Audience:  HR professionals, recruiters/sourcing specialists, hiring managers

 

It may not sound like it, but an “Anti-Submarine Warfare Control System Level II Technician” could be a great asset to your team.  But you’ll never know until you learn how to make sense of “foreign” job titles and cryptic job codes on the typical military resume.  More proactively, you want to develop a crosswalk between your most common open positions and the military skill set so you can better source the correct talent.  After attending this session you will be able to understand military jargon and make the connection to civilian job skills.  This session will provide you with tools and techniques to be able to:

  • Translate the veteran’s Military Occupational Code
  • Understand military grades and ranks and how they relate to managerial experience and salary expectations
  • Develop a crosswalk between your hiring needs and military skill sets
  • Ask great questions that will more directly help you determine the service member’s transferable skills
  • Avoid a lawsuit (also known as “questions you should never ask a veteran during the hiring process”)

How to Source Military Talent

Length: 90 minutes (75 minutes content + 15 minutes Q&A)

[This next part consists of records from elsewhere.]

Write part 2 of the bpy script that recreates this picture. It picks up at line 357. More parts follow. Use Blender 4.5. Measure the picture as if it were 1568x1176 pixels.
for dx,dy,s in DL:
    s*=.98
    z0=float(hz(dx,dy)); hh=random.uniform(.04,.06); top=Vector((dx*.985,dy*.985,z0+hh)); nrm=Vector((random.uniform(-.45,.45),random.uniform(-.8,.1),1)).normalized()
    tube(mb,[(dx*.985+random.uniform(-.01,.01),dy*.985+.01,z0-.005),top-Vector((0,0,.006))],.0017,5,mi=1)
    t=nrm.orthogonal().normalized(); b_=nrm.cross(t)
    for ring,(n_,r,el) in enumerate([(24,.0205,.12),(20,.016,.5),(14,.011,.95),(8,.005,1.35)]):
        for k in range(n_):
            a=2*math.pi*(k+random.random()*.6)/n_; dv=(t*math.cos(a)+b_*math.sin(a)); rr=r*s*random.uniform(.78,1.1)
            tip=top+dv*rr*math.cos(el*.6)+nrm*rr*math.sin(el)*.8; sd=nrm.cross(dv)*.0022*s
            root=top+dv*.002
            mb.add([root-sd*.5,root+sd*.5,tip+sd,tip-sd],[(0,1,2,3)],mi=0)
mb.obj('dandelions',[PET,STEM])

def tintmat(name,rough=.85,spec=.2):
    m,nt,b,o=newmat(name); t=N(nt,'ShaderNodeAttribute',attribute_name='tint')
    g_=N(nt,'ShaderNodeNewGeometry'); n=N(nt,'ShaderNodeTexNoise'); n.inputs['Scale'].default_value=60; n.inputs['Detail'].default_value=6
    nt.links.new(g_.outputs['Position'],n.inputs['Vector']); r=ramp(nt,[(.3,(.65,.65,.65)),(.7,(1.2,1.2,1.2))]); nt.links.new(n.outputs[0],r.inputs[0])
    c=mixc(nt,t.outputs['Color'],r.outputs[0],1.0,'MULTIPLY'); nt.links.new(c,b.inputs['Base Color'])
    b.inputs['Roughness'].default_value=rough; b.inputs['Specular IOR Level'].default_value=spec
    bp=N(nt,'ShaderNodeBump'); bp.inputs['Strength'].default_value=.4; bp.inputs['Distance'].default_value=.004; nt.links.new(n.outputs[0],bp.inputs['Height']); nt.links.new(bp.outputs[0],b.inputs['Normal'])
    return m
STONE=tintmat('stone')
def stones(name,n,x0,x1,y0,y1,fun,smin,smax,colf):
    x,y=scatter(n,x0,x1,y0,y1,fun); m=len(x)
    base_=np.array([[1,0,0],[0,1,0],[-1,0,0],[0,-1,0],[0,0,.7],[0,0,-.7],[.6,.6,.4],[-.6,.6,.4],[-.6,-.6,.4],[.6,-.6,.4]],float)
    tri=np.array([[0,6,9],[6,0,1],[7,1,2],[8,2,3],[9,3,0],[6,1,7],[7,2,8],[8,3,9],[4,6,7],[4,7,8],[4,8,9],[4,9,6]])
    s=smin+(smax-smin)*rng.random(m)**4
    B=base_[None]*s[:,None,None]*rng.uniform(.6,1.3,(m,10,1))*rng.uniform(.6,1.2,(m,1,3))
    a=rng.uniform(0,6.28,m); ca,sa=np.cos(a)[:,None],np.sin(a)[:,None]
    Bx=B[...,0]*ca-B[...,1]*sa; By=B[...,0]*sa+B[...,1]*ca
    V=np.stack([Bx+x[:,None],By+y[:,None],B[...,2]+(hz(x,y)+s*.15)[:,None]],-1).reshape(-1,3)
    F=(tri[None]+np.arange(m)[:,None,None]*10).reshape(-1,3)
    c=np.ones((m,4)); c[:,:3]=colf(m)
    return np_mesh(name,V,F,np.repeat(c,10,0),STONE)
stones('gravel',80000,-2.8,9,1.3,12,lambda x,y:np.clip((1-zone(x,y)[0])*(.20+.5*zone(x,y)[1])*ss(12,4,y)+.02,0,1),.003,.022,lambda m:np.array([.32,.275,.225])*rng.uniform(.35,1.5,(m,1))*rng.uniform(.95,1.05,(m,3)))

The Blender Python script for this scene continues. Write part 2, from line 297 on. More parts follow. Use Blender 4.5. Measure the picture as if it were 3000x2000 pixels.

Audience: Talent acquisition professionals, recruiters/sourcing specialists, diversity practitioners, recruitment marketing specialists, EEO/compliance

 

Are you completely overwhelmed by the seemingly hundreds of companies that say they can help you recruit veterans?  Or are you on the other end – you have no idea where to find veterans?  This session provides a detailed overview of a dozen approaches to finding military talent and discusses the pros and cons of each source so you can better focus your effort and budget in order to achieve the highest return on investment.  By the end of this session you will have a clear overview of all the sourcing options to help you develop a military talent sourcing strategy.

 

There are many options for connecting veterans and their resumes to employers and their job postings – what is the right strategy for your company?

 

What you will learn:

 

  • An overview of the pros and cons of military-specific applicant sourcing options, including:
  • Placement firms
  • Military job boards
  • Military career fairs
  • Military publications
  • Professional associations
  • Military post/base transition centers
  • National Guard and Reserve Units
  • College campuses
  • Government resources
  • Non-profit resources
  • Social networking sites

 

At the end of this session you will

  • Know a dozen different military talent sourcing options
  • Understand the pros and cons of each option

•  Have at least six free resources you can begin using immediately

Helping Military Members Transition to the Civilian Workplace

Length: 90 minutes (75 content + 15 Q&A)

Audience:  Supervisors/Managers, talent management and employee engagement teams

Now that veterans are starting to stream into the civilian workplace, it is critical that supervisors are prepared for their role in helping those military members make a good assimilation into this new culture. Untrained supervisors can inadvertently hinder a service member’s transition through careless thoughts or actions.

 

What you will learn:

  • Common frustrations military veterans have with their first employer and how to mitigate
  • How to support the needs of veterans with disabilities (visible and invisible)
  • USERRA and the Supervisor: What it means to serve in the Guard / Reserves, requests you may receive and how to support

Veteran ERGs: Deriving Real Business Value from a Veteran Employee Resource Group

Length: 75 minutes (60 content + 15 Q&A)

Audience:   ERG leaders, Diversity program managers

While many companies have employee resource groups (ERGs) for women and minority associates, far fewer have them for military veterans. Part of the rational may be due to a belief that veterans are not a true diversity category. The other reason most commonly given is that, beyond social and networking reasons, companies are hard pressed to understand what business value could be derived from establishing and supporting a veteran ERG.

 

What you will learn: How establishing and cultivating a veteran ERG can reap business value in terms of:

  • Talent acquisition and retention
  • Sales and market expansion
  • Supplier diversification
  • Corporate philanthropy and community outreach

Operation Transition: Acclimate, Adapt and Improvise Your Way in Your New Corporate Career

Length: 90 minutes (75 content + 15 Q&A)

Audience:   New veteran hires

 

As part of onboarding new veteran hires, a class on how to navigate the corporate environment, build new networks and address their transition challenges while leveraging what the military taught them about acclimating, adapting and improvising to new environments.